On January 16, 2015, the U.S. Supreme Court announced that it would hear four new cases on the constitutionality of same-sex marriage before the current session ends in June. Because of the split in federal appeals courts, the U.S. Supreme Court will decide two separate issues. Couples seeking to marry can raise that issue, and couples seeking official recognition of their existing marriages can argue that question.
The U.S. Supreme Court issued historical rulings in June 2013 on the issue of same-sex marriage. In Windsor v. United States, the Court, by a 5-4 ruling, held that the Defense of Marriage Act (DOMA), the 1996 federal law, is unconstitutional. The decision gives same-sex couples who are legally married equal rights to benefits the federal government provides to married couples. In Hollingsworth v. Perry, the Court, by a 5-4 ruling, held that the proponents of California’s ban on same-sex marriage, Proposition 8, did not have standing to appeal the federal district court’s order invalidating the ban. The salient effect of the ruling allowed same-sex marriage to resume in California. However, the Court stopped short of proclaiming same-sex marriage a constitutional right. They left it to the states to determine whether same-sex couples have the same right to marry as their straight counterparts.
As of now, same-sex marriages are allowed in thirty-six states and the District of Columbia, with bans remaining in the other fourteen, including the State of Nebraska.
Nebraska’s same-sex marriage ban, a constitutional amendment, overwhelmingly approved by voters in 2000, states: “Only marriage between a man and a woman shall be valid or recognized in Nebraska. The uniting of two persons of the same sex in a civil union, domestic partnership, or other similar same-sex relationship shall not be valid or recognized in Nebraska.”
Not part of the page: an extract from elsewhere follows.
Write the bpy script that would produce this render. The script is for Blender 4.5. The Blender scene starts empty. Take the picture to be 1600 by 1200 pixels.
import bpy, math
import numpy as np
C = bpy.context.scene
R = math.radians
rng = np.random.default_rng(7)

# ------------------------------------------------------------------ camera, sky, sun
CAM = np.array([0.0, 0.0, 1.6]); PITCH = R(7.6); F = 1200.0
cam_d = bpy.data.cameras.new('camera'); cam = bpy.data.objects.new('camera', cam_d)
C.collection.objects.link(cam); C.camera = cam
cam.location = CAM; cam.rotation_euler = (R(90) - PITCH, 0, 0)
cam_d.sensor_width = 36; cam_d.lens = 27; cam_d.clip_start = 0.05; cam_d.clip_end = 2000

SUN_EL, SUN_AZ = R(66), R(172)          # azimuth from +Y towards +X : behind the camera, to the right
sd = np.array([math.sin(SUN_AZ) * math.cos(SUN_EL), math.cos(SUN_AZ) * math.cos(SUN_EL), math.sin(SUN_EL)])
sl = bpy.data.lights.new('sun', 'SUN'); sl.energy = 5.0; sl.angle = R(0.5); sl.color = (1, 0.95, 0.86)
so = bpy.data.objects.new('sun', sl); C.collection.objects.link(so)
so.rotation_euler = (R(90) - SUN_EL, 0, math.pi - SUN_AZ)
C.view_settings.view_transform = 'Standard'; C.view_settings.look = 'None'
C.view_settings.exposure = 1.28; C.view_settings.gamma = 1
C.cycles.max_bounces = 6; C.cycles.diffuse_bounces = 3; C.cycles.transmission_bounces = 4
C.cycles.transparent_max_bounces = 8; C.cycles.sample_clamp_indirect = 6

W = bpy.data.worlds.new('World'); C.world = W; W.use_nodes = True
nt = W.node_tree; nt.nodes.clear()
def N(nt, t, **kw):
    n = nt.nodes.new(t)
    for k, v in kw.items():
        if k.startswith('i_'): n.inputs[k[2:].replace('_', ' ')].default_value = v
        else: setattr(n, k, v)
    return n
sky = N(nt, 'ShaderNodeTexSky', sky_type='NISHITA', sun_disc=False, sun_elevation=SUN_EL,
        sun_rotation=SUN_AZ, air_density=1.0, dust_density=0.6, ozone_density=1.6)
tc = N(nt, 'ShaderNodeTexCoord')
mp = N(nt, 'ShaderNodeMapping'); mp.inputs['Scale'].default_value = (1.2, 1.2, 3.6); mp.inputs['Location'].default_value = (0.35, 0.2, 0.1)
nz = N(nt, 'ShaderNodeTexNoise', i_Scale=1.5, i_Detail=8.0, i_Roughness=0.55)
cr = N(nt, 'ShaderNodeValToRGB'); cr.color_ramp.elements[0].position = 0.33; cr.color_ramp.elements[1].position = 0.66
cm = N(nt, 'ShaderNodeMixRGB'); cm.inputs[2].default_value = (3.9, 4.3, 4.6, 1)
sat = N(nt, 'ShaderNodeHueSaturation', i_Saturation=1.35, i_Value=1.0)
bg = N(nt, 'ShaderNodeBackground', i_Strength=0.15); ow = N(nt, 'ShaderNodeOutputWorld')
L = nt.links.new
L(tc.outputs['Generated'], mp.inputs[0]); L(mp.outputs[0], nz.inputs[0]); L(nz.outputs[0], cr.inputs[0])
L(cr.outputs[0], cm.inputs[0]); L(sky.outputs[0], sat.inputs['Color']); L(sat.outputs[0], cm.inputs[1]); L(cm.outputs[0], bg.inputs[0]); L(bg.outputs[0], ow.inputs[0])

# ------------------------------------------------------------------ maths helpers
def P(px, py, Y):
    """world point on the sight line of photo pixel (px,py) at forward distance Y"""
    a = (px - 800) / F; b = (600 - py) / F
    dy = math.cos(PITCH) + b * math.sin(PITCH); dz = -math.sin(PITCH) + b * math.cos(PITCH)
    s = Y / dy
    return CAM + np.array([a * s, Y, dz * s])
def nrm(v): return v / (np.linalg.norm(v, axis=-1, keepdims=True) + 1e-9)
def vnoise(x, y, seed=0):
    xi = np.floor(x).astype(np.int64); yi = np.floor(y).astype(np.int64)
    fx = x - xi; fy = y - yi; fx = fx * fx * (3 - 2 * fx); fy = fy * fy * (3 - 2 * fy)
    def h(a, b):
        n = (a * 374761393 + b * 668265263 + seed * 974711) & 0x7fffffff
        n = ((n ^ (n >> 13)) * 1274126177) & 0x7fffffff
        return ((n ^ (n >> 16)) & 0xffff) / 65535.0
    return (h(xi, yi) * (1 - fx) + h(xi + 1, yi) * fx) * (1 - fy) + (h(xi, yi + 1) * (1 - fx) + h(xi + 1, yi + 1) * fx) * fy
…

In 2001, a challenge to the Nebraska’s same-sex marriage ban was brought forward by Citizens for Equal Protection, the ACLU and others. In May 2005, in Citizens for Equal Protection v. Bruning, Judge Joseph Bataillon of the U.S. District Court for the District of Nebraska held that the state constitutional amendment violates the United States Constitution. However, the 8th U.S. Circuit Court of Appeals upheld the constitutionality of the ban and reinstated the measure in July 2006, holding that “laws limiting the state-recognized institution of marriage to heterosexual couples … do not violate the Constitution of the United States.”
In November 2014, the ACLU filed a lawsuit, Waters v. Heineman, in Nebraska on behalf of seven same-sex couples who seek state recognition of their marriages or who seek the freedom to marry in Nebraska, despite the state’s ban passed by voters in 2000. The plaintiffs allege that the state’s constitutional marriage ban unlawfully discriminates against lesbians, gay men, and their children.
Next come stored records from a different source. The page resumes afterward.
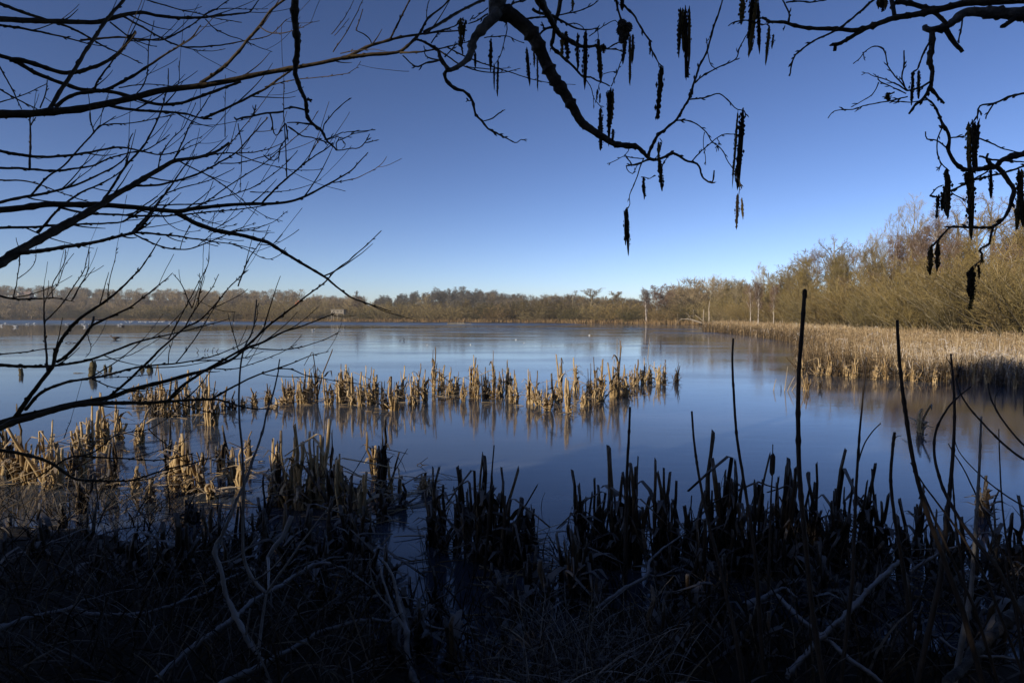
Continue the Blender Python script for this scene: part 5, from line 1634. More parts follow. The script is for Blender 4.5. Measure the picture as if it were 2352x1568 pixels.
def catkin(tree, txt, y1, w, n=1):
    """A bundle of N catkins from the point TXT down to Y1 in the same crop, W wide in all."""
    (x, y), = line(txt)
    crop = txt[0]
    yb = CROP[crop][1] + y1 * KQ
    d = tree.depth_near(x, y)
    n = max(1, n - 1) if w < 60 else n
    for k in range(n):
        f = 0 if n == 1 else (k / (n - 1) - 0.5)
        wk = w / max(1, n * 0.72)
        L_ = (yb - y) * (1.0 if k == n // 2 else tree.rg.uniform(0.6, 0.92))
        p = at(x + f * (w - wk) * KQ, y + abs(f) * tree.rg.uniform(0, 0.12) * (yb - y), d + tree.rg.uniform(-0.01, 0.01))
        length = L_ * d / F; r = wk * KQ * 0.58 * tree.rg.uniform(0.85, 1.1) * d / F
        asp = length / (2 * r)
        o = link('catkin', CATS[0 if asp < 6.5 else 1 if asp < 10 else 2][int(tree.rg.integers(4))], tree.o)
        o.location = tuple(p - tree.loc)
        o.scale = (r, r, length)
        o.rotation_euler = (tree.rg.normal(0, 0.05), tree.rg.normal(0, 0.045), tree.rg.uniform(0, 6.28))


for txt, y1, w, n in [('B830,125', 300, 42, 2), ('B862,140', 275, 26, 1), ('B832,285', 360, 14, 1), ('B1030,268', 455, 30, 1), ('B1080,410', 628, 17, 1), ('B1052,430', 566, 14, 1), ('B925,355', 446, 18, 1),
                      ('B1270,330', 522, 26, 1), ('B1320,330', 436, 18, 1), ('B1342,370', 582, 17, 1), ('B1577,-20', 66, 22, 1), ('B1525,215', 385, 52, 3), ('B1617,230', 445, 28, 1), ('B1665,215', 515, 38, 2),
                      ('B1752,285', 512, 40, 2), ('B1785,298', 355, 28, 1), ('B1832,605', 892, 64, 3), ('B1852,870', 945, 22, 1), ('B1768,730', 990, 38, 2), ('B1745,610', 670, 12, 1), ('B1765,630', 690, 14, 1),
                      ('B1908,-10', 62, 32, 1), ('B1933,235', 405, 30, 1), ('B1965,240', 552, 24, 1), ('B1985,240', 405, 24, 1), ('B2176,455', 782, 46, 2), ('B2098,325', 366, 14, 1), ('B1940,1408', 1652, 44, 3),
                      ('B2165,1075', 1252, 30, 1), ('B2160,955', 1085, 26, 1), ('B2058,1195', 1320, 30, 1), ('B1720,1062', 1062, 1, 0),
                      ('C70,58', 432, 92, 4), ('C88,430', 522, 28, 1), ('C455,755', 1182, 50, 2), ('C428,760', 1170, 22, 1), ('C427,1310', 1525, 26, 1), ('C455,1335', 1455, 20, 1)]:
    if n: catkin(al, txt, y1, w, n)
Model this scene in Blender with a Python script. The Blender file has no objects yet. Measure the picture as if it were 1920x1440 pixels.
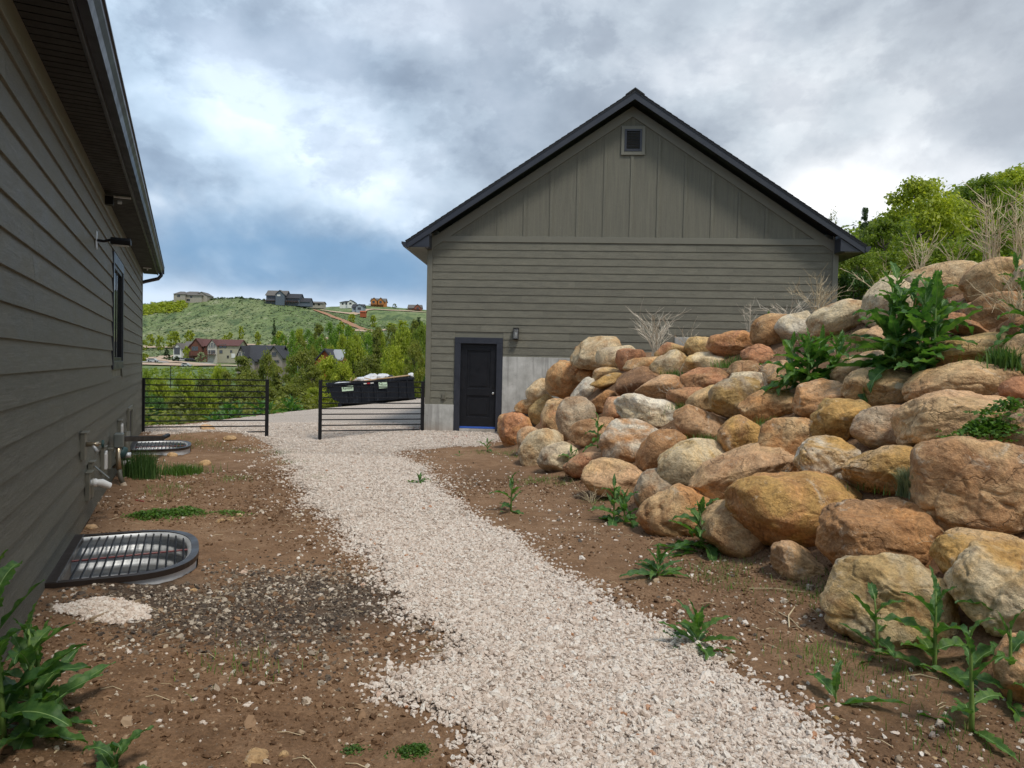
import bpy, math, random
import numpy as np
from mathutils import Vector, Matrix

# ------------------------------------------------------------------ camera, world, sun, exposure
scene = bpy.context.scene
CZ = 1.65; FP = 1300.0
PITCH = math.radians(1.45); ROLL = math.radians(1.23)
F_ = Vector((0, math.cos(PITCH), -math.sin(PITCH)))
U0 = Vector((0, math.sin(PITCH), math.cos(PITCH)))
R_ = Vector((math.cos(ROLL), 0, 0)) + U0 * math.sin(ROLL)
U_ = U0 * math.cos(ROLL) - Vector((math.sin(ROLL), 0, 0))
cam_data = bpy.data.cameras.new('camera')
cam_data.sensor_width = 36.0; cam_data.lens = FP / 1920 * 36.0
cam_data.clip_start = 0.05; cam_data.clip_end = 9000
cam = bpy.data.objects.new('camera', cam_data)
scene.collection.objects.link(cam)
cam.matrix_world = Matrix(((R_.x, U_.x, -F_.x, 0), (R_.y, U_.y, -F_.y, 0), (R_.z, U_.z, -F_.z, CZ), (0, 0, 0, 1)))
scene.camera = cam
scene.view_settings.view_transform = 'Standard'
try: scene.view_settings.look = 'None'
except Exception: pass
scene.view_settings.gamma = 1.0
scene.view_settings.use_curve_mapping = False
scene.view_settings.exposure = 0.68

SUN_EL = math.radians(60); SUN_AZ = math.radians(146)     # azimuth from +Y towards +X
sun_dir = Vector((math.sin(SUN_AZ) * math.cos(SUN_EL), math.cos(SUN_AZ) * math.cos(SUN_EL), math.sin(SUN_EL)))
sl = bpy.data.lights.new('sun', 'SUN'); sl.energy = 1.5; sl.angle = math.radians(12); sl.color = (1.0, 0.93, 0.82)
so = bpy.data.objects.new('sun', sl); scene.collection.objects.link(so)
so.rotation_euler = (-sun_dir).to_track_quat('-Z', 'Y').to_euler()

class NT:
    """small node-tree helper"""
    def __init__(s, tree):
        s.t = tree; s.t.nodes.clear()
    def n(s, typ, ins=None, **kw):
        nd = s.t.nodes.new(typ)
        for k, v in kw.items(): setattr(nd, k, v)
        if ins:
            for k, v in ins.items():
                sock = nd.inputs[k]
                if isinstance(v, bpy.types.NodeSocket): s.t.links.new(v, sock)
                else: sock.default_value = v
        return nd
    def math(s, op, a, b=0.0, clamp=False):
        nd = s.n('ShaderNodeMath', {0: a, 1: b}, operation=op); nd.use_clamp = clamp
        return nd.outputs[0]
    def mix(s, f, a, b, mode='MIX'):
        nd = s.n('ShaderNodeMix', data_type='RGBA', blend_type=mode)
        for i, v in ((0, f), (6, a), (7, b)):
            if isinstance(v, bpy.types.NodeSocket): s.t.links.new(v, nd.inputs[i])
            else: nd.inputs[i].default_value = (v if i == 0 else (tuple(v) + (1,))[:4])
        return nd.outputs[2]
    def noise(s, vec, scale, detail=4, rough=.55, dist=0.0):
        return s.n('ShaderNodeTexNoise', {'Vector': vec, 'Scale': scale, 'Detail': detail, 'Roughness': rough, 'Distortion': dist}).outputs[0]
    def ramp(s, f, stops):
        nd = s.n('ShaderNodeValToRGB', {0: f}); cr = nd.color_ramp
        while len(cr.elements) < len(stops): cr.elements.new(.5)
        for e, (p, c) in zip(cr.elements, stops):
            e.position = p; e.color = (tuple(c) + (1,))[:4] if not isinstance(c, (int, float)) else (c, c, c, 1)
        return nd.outputs[0]
    def mapr(s, f, a, b, c=0.0, d=1.0):
        nd = s.n('ShaderNodeMapRange', {0: f, 1: a, 2: b, 3: c, 4: d}); nd.clamp = True
        nd.interpolation_type = 'SMOOTHSTEP'
        return nd.outputs[0]

world = bpy.data.worlds.new('World'); scene.world = world; world.use_nodes = True
w = NT(world.node_tree)
tc = w.n('ShaderNodeTexCoord').outputs['Generated']
sep = w.n('ShaderNodeSeparateXYZ', {0: tc})
X, Y, Z = sep.outputs
sky = w.n('ShaderNodeTexSky', sky_type='NISHITA')
sky.sun_disc = False; sky.sun_elevation = SUN_EL; sky.sun_rotation = SUN_AZ
skyc = w.n('ShaderNodeVectorMath', {0: sky.outputs[0], 1: (.085, .085, .085)}, operation='MULTIPLY').outputs[0]
cp = w.n('ShaderNodeVectorMath', {0: tc, 1: (1.0, 1.0, 1.45)}, operation='MULTIPLY').outputs[0]
up_ = w.n('ShaderNodeVectorMath', {0: cp, 1: (.04, 0, .11)}, operation='ADD').outputs[0]
n1 = w.noise(cp, 2.15, 7, .52, .1)
n1b = w.noise(up_, 2.15, 6, .52, .1)
n2 = w.noise(w.n('ShaderNodeVectorMath', {0: cp, 1: (7.3, 2.1, 4.4)}, operation='ADD').outputs[0], 5.5, 5, .55, .1)
n3 = w.noise(tc, 3.2, 3, .58, .5)
def blob(a0, e0, sa, se, amp=1.0, wob=.10):
    # soft shape in azimuth / elevation around a cloud of the photograph's sky
    nx = w.math('ADD', X, w.math('MULTIPLY', w.math('SUBTRACT', n3, .5), wob * 2))
    nz = w.math('ADD', Z, w.math('MULTIPLY', w.math('SUBTRACT', n2, .5), wob))
    d1 = w.math('POWER', w.math('DIVIDE', w.math('SUBTRACT', nx, a0), sa), 2.0)
    d2 = w.math('POWER', w.math('DIVIDE', w.math('SUBTRACT', nz, e0), se), 2.0)
    e = w.math('POWER', 2.718, w.math('MULTIPLY', w.math('ADD', d1, d2), -1.0))
    return w.math('MULTIPLY', w.math('MULTIPLY', e, amp), w.mapr(Y, -0.1, .3))
tone = w.math('ADD', w.math('ADD', w.math('MULTIPLY', n1, .78), w.math('MULTIPLY', n2, .22)), w.math('MULTIPLY', w.math('SUBTRACT', n1, n1b), .8))
cloud = w.ramp(tone, [(.32, (.19, .222, .268)), (.42, (.255, .295, .345)), (.50, (.325, .370, .420)), (.57, (.405, .445, .492)), (.68, (.53, .56, .60))])
# crisper billow edges over the soft body of the overcast
e1 = w.noise(w.n('ShaderNodeVectorMath', {0: cp, 1: (3.1, 5.7, 1.9)}, operation='ADD').outputs[0], 2.7, 9, .6, .15)
e2 = w.noise(w.n('ShaderNodeVectorMath', {0: cp, 1: (3.14, 5.7, 1.96)}, operation='ADD').outputs[0], 2.7, 9, .6, .15)
cloud = w.mix(w.mapr(e1, .49, .535), cloud, w.mix(1.0, cloud, (1.13, 1.12, 1.10), 'MULTIPLY'))
cloud = w.mix(w.mapr(w.math('SUBTRACT', e1, e2), .0, .06), cloud, w.mix(1.0, cloud, (1.16, 1.15, 1.13), 'MULTIPLY'))
cloud = w.mix(w.mapr(w.math('SUBTRACT', e2, e1), .0, .06), cloud, w.mix(1.0, cloud, (.86, .87, .89), 'MULTIPLY'))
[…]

On January 21, 2015, the Nebraska Attorney General’s Office requested that the present lawsuit challenging Nebraska’s gay marriage ban be stayed pending action by the U.S. Supreme Court. However, on January 27, 2015, Senior Judge Joseph Bataillon denied the state’s request to delay proceedings and scheduled oral arguments for February 19, 2015.
The Nebraska Supreme Court previously heard the case Nichols v. Nichols, which could have provided an opening to consider the constitutionality of Nebraska’s marriage ban. The case was filed by a woman seeking to divorce her same-sex spouse, whom she legally married in Iowa. The Lancaster County judge ruled that the court couldn’t grant the divorce without recognizing the marriage. However, the Nebraska Supreme Court dismissed the case in June 2014, finding that the appeal was premature and sent the case back to Lancaster County District Court.
We will be watching the court closely as this issue continues to unfold to see what changes may take place. The outcome of Judge Bataillon’s decision and the upcoming United States Supreme Court rulings will have significant legal and cultural impacts on citizens of Nebraska and across the United States.